Recientemente, la Fiscalía Nacional alertó que los mayores carteles de la droga se están instalando en Chile: el Cartel de Sinaloa, el Cartel Jalisco Nueva Generación y el Clan del Golfo. En efecto, hace unos días los hermanos Yolanda y Ricardo Salazar Tarriba, vinculados al Cartel de Sinaloa, solicitaron que el tribunal de garantía de Alto Hospicio revise la medida de prisión preventiva que enfrentan en Santiago.
Debemos considerar que, desde antes del estallido social, poblaciones de todo Chile comparten un diagnóstico común: segregación barrial, narco dominio infantil, control narco territorial, señalización con fuegos artificiales y balaceras, en el que confluyen una cultura narco asociada a barras bravas y una estética reggeatón-trap, escenario en el que el consumo problemático de nuevas drogas importadas (marihuana cripy y tusi) y el acceso a lujos marcan una cultura de ostentación que ha llegado incluso a las redes sociales. Y en el que las instituciones de seguridad y justicia han sido permeadas, incluso para la adquisición de armamento.
Con el estallido de octubre, fuimos testigos de la extensión de la violencia barrial a otras zonas de la ciudad, además del ataque armado a comisarías. Ya entonces surgían voces negacionistas sobre los vínculos entre la cultura narco y la violencia urbana. Lo mismo en la Macrozona Sur, donde bajo el estigma del “conflicto mapuche”, más bien, no se ha escondido ni terrorismo ni crímenes comunes, sino crimen organizado.
Desde este punto de vista, cabe alertar que en el crimen organizado, al igual que en un holding de empresas, concurren varias líneas de negocios que no solo se reducen al tráfico de drogas, también involucran trata de blancas, prostitución, sicariato, lavado de dinero y asociación ilícita para la consumación de delitos, tales como robo de madera, cobre, “exportación” de autos robados a países limítrofes, entre otros. En un contexto donde los procesos migratorios masivos hacia Chile son favorables al negocio criminal. En este punto, cabe preguntarse si hoy las instituciones del Estado están en condiciones de hacer el seguimiento de los dineros que financian la actividad criminal, lo que es la clave del negocio. Y hasta dónde el crimen organizado tiene bajo amenaza las fiscalías y las instituciones de seguridad.

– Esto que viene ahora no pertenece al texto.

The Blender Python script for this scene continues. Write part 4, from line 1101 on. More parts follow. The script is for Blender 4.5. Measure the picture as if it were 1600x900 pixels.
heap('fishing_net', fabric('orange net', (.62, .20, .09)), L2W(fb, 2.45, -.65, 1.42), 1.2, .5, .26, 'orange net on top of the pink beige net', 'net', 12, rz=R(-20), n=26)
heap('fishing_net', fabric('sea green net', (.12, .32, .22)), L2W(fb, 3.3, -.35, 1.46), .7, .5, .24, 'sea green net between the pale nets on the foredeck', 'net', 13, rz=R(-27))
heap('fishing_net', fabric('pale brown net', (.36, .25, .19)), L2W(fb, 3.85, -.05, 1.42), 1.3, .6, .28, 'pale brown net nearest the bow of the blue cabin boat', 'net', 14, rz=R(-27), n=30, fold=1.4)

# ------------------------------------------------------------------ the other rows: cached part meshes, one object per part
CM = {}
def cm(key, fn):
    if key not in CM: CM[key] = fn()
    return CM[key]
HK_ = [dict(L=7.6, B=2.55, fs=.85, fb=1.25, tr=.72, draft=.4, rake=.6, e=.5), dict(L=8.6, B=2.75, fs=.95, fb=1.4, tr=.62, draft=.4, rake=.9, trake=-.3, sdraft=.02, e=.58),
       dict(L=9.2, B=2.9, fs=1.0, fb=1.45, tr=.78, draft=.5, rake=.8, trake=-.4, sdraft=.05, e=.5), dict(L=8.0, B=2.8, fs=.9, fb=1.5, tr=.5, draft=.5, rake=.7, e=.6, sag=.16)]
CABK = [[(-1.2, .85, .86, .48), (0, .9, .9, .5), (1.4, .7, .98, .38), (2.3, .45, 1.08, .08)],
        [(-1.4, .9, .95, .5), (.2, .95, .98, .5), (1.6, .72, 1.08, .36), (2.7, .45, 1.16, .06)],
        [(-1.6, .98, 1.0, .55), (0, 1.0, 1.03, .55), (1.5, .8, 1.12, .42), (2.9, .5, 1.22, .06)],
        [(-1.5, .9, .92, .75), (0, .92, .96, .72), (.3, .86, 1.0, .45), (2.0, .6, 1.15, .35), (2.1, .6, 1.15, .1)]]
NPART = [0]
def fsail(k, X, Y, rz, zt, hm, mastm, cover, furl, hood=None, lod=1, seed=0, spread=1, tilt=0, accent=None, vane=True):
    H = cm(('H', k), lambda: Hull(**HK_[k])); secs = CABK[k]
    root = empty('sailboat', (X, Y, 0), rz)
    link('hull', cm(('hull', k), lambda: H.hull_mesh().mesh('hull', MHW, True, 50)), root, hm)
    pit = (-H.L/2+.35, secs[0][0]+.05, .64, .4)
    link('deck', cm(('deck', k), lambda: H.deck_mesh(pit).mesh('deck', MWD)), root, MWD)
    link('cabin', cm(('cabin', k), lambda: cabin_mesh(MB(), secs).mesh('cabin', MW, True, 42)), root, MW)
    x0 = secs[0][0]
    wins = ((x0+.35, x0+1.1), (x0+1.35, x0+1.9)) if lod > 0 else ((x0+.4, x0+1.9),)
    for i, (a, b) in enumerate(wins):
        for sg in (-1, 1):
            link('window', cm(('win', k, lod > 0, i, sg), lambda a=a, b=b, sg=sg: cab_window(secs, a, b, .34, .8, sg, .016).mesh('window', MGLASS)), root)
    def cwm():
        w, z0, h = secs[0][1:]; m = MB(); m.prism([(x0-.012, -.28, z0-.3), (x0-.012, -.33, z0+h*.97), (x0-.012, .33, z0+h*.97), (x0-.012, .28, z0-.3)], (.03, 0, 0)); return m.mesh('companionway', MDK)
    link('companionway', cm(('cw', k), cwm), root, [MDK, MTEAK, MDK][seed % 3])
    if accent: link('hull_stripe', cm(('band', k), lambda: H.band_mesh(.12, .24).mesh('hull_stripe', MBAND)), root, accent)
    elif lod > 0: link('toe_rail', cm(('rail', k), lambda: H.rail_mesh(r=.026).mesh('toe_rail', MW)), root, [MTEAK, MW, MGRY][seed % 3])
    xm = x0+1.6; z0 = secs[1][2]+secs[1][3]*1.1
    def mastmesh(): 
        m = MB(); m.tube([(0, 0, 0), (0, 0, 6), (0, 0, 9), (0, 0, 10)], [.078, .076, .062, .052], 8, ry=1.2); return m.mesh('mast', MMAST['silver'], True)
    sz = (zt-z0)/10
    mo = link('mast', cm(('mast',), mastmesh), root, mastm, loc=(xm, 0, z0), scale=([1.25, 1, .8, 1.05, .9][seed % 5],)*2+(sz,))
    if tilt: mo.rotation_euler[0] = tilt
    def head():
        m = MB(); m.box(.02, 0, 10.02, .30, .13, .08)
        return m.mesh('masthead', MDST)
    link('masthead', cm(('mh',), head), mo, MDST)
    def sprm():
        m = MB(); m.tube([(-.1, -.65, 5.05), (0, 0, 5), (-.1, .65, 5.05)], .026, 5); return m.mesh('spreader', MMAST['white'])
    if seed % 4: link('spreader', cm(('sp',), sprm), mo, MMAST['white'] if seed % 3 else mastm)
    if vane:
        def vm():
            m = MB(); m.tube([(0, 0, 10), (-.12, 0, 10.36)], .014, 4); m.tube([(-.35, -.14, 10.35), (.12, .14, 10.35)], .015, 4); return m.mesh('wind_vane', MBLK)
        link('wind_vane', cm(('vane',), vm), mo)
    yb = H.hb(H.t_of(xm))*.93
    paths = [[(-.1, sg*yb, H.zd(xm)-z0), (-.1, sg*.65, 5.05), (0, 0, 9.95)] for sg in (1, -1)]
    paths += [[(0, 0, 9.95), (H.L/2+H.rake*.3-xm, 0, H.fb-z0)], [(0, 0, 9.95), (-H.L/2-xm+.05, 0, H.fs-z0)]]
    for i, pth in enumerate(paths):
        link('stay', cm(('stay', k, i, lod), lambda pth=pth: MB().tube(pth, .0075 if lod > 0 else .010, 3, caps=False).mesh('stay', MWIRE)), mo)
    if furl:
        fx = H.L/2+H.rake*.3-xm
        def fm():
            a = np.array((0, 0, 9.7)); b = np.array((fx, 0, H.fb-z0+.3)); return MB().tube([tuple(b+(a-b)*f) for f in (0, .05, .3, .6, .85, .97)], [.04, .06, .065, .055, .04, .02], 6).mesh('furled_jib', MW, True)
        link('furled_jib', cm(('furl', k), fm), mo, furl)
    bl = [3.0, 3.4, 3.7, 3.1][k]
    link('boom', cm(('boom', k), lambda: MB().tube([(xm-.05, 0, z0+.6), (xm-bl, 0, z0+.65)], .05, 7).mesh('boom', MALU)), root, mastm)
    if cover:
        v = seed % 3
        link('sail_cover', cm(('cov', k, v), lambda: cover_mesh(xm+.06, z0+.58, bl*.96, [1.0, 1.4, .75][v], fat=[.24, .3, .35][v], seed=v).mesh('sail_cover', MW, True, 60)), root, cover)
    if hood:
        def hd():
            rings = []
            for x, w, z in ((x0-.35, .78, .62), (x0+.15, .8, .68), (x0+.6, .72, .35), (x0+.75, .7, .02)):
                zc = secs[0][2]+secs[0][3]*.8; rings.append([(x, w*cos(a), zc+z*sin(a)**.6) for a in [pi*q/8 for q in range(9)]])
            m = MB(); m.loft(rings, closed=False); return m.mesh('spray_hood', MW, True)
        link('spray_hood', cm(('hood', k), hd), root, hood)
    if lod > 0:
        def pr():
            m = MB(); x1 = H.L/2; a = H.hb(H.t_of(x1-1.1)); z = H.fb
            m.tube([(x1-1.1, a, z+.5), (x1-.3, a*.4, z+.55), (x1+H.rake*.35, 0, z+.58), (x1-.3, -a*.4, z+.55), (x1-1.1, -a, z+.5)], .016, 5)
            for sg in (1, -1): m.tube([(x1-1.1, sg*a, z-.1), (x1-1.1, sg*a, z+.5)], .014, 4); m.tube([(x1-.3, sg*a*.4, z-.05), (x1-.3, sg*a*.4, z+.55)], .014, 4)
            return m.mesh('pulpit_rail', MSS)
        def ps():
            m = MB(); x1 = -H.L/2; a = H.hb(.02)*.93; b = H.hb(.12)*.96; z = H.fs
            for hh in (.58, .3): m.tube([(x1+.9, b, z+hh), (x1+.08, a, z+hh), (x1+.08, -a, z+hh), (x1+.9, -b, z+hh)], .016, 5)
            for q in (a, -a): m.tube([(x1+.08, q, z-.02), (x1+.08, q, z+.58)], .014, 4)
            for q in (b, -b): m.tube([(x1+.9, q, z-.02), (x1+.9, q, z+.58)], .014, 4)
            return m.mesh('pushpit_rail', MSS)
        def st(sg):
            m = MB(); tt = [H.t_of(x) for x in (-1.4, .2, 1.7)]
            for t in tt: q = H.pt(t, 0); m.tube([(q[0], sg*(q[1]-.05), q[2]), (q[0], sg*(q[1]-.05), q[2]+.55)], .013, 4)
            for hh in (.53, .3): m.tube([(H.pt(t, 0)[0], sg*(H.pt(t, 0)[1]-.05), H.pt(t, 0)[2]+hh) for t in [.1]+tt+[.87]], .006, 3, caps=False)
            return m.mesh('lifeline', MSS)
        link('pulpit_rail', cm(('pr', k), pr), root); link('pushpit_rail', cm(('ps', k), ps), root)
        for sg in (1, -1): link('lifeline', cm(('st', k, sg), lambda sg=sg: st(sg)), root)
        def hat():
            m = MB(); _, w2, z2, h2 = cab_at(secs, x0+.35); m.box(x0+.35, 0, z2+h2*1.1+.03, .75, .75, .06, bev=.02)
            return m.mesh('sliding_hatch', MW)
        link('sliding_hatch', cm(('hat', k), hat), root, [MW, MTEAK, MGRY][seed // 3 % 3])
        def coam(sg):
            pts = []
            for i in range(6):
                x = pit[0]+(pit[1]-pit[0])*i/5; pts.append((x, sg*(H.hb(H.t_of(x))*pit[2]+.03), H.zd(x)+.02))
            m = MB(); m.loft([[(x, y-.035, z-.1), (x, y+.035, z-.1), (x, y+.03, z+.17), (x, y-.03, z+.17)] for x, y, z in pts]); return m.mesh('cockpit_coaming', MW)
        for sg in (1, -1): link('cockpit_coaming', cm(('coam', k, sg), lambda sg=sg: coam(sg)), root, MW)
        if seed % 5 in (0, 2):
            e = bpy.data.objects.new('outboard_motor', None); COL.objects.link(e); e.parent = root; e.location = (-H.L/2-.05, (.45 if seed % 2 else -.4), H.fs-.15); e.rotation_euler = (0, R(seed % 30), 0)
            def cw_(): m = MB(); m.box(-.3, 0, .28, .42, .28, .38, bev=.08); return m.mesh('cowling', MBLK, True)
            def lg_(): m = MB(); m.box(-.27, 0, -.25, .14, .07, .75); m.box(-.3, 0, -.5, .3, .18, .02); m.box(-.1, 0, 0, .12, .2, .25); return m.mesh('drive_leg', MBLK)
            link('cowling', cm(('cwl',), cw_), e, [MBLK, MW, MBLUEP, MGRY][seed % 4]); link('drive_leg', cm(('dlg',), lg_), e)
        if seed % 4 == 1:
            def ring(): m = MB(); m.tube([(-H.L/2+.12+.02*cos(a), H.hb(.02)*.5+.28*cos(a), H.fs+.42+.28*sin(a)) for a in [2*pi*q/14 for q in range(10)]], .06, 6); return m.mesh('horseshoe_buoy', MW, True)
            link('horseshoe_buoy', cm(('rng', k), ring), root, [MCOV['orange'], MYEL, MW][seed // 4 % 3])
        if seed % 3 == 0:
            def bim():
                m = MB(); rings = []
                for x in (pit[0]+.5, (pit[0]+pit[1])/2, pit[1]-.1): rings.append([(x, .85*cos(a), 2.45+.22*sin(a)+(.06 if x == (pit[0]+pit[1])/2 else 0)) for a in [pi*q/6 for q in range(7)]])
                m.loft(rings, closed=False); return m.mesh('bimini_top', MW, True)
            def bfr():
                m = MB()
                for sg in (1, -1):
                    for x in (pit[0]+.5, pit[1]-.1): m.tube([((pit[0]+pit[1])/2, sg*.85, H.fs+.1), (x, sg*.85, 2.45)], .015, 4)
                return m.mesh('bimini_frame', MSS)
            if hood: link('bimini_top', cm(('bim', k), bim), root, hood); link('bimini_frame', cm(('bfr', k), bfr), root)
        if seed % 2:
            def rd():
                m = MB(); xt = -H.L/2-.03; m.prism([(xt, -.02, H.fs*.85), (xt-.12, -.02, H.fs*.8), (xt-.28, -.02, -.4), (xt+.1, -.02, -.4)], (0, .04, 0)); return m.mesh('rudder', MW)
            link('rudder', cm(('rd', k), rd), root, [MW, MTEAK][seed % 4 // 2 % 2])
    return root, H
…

Por lo mismo, para este fenómeno complejo valgan las palabras del poeta Charles Baudelaire, en el “Jugador generoso”, cuando pone a conversar a un hombre con el diablo. En esta conversación, Satán menciona a un predicador, por el que había tenido miedo por única vez respecto a su poder, y que dice: “¡Mis queridos hermanos, no olvidéis nunca, cuando oigáis pregonar el progreso de las luces, que, de las trampas del diablo, la más lograda es persuadiros de que no existe!”. Y es que el crimen organizado tiene una virtud: engaña haciendo creer que no existe. Es decir, que el problema no es él, sino otro.
Cuando la clase política y la opinión pública -elite que no vive en los barrios bajo control narco- invocan la “refundación de Carabineros” o indultar a los “presos de estallido”, dejan de lado el verdadero peligro. No hacen sino debilitar aún más la tierra fértil del crimen organizado: la desconfianza en las instituciones y el tejido social. El crimen organizado ya está presente en Chile y no es solo una amenaza, como afirma la Fiscalía. ¡Es una realidad! El control de nuestras fronteras y puertos no dan abasto. Y desde hace años se dice respecto al narcotráfico: Chile no es México. Sin embargo, ¿el crimen organizado no existe?